ケイコ 目を澄ませて(2022年製作の映画)
4.5
しみじみと良い映画。帽子の継承とか三浦友和を真似る岸井ゆきのとかは予想を超えないから「ですよねー」しか言えないけど、良いもんは良い。
序盤のコンビネーションのシーンが良すぎて笑ってしまう。あとボックスステップをダンスとして撮ってしまうのも。『THE COCKPIT』でのOMSBの首振りとやってることは同じ。継承とか真似とかは演出の良さで、それには正解とか間違いとかが割と明確にあるわけだけど、他のシーンとの繋がりがないところの良さであるコンビネーションやダンスというのは俳優の動きの良さである。
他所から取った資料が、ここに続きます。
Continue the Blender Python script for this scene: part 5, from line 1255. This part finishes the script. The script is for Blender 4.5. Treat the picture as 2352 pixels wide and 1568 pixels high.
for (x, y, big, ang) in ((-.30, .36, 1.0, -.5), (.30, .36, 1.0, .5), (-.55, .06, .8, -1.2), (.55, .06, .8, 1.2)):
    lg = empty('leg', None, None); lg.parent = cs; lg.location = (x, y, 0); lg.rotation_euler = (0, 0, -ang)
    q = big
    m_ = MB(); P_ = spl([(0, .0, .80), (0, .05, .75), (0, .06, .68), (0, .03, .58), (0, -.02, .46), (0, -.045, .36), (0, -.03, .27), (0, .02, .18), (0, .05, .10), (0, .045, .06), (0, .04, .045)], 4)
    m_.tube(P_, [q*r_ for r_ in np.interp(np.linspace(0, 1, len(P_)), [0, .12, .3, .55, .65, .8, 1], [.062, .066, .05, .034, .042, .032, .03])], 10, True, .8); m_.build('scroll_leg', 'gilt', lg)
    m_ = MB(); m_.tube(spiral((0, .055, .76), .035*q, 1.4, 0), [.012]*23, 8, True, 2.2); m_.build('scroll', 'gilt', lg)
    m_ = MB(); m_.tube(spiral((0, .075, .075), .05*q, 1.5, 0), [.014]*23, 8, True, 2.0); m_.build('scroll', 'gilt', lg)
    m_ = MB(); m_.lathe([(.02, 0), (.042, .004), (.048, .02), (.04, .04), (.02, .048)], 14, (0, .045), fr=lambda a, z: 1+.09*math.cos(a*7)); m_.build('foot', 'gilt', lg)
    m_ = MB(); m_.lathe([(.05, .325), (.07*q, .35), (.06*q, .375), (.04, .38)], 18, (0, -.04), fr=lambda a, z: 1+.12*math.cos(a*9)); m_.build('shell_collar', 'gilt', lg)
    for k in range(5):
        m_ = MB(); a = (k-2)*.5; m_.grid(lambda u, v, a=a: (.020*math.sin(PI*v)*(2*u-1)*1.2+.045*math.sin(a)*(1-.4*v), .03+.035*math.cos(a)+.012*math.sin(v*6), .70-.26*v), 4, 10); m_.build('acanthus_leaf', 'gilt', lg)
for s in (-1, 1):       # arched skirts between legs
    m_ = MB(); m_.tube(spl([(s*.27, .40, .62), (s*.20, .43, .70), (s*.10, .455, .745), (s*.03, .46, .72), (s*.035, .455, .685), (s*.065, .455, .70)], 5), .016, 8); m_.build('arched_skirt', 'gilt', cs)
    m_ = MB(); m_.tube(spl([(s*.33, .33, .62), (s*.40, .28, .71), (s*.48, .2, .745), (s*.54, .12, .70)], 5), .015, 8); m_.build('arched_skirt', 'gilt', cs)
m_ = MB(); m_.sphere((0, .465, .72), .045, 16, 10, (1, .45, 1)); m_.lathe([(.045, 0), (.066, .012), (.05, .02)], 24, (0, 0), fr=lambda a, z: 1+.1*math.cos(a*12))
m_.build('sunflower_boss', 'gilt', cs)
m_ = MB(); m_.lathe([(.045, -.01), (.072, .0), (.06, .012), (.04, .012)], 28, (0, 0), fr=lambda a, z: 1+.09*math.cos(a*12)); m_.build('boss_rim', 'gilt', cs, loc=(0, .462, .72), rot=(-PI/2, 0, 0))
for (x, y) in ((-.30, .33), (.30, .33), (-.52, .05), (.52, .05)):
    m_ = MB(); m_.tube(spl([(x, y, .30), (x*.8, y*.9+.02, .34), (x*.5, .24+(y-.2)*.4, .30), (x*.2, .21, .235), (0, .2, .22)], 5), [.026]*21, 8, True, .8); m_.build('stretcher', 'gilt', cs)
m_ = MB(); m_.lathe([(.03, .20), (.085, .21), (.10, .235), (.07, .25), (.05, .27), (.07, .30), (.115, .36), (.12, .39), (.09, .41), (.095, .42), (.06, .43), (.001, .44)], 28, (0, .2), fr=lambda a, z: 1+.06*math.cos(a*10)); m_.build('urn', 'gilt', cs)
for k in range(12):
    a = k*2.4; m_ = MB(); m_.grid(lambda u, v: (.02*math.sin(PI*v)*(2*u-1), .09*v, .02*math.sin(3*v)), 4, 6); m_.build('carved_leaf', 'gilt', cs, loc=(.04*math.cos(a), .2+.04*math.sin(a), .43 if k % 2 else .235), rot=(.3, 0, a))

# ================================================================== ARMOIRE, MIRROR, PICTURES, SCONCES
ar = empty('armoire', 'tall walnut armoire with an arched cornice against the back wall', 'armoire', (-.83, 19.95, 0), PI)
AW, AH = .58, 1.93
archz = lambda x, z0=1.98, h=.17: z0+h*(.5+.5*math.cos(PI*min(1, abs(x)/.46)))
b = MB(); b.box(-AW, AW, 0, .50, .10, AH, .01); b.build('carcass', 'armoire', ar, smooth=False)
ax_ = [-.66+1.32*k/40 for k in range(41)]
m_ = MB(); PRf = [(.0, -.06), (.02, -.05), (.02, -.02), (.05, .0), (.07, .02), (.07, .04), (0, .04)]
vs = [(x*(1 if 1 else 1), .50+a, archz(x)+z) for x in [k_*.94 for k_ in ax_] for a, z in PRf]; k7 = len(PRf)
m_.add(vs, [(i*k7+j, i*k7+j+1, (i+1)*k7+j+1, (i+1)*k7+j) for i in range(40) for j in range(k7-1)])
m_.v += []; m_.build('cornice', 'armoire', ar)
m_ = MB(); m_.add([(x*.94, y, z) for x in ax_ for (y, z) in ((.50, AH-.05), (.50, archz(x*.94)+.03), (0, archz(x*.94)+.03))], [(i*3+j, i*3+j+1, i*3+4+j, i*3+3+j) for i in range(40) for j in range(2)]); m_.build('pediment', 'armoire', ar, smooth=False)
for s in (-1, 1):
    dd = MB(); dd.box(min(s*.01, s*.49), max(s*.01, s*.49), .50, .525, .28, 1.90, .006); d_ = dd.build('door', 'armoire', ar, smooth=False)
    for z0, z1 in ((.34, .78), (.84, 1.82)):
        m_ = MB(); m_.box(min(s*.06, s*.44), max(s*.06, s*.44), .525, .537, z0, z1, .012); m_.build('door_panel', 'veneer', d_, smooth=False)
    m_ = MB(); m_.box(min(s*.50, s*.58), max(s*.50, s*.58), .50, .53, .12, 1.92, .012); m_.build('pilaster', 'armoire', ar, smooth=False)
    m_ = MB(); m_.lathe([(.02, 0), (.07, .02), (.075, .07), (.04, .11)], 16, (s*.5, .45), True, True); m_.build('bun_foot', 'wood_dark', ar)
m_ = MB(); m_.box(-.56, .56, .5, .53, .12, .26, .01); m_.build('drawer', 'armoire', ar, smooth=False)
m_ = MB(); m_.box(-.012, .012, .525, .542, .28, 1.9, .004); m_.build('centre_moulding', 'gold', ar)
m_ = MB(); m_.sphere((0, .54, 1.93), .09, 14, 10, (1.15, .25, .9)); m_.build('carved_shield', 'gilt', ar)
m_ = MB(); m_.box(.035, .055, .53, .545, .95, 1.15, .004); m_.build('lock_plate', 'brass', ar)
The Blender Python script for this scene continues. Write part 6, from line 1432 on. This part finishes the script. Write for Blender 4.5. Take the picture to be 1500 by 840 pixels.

継承や真似はある種の映画の伝統に則ったものであるが、動きの付け方は作り手による発見や発明に近いのかも。『きみ鳥』の方がまだ好きなのは、俳優の動きの良さ/気持ちよさがあるシーンが今作より多かったから。今作がこぢんまりとした感じがあるのは伝統に則りすぎな雰囲気があるからなのかも?(ジム前の階段が良いよねーなんて口に出して言った日には、映画好きのための撒き餌に自ら釣られにいくようなもんだなあとか嫌なことを思ってしまう。実際良い階段なわけだけど)
ラスト近くで(多分)初めてカメラがレール移動するのが感動的。
トレーナーの松浦さんが泣いたのを見て笑う岸井ゆきのがとても魅力的。笑顔がいいというのもあるし、彼女に当たる光がとても良いというのもある。撮影・照明とは、いかにカメラの目の前で起きる出来事を魅力的に捉えるかという試みなのだと理解した。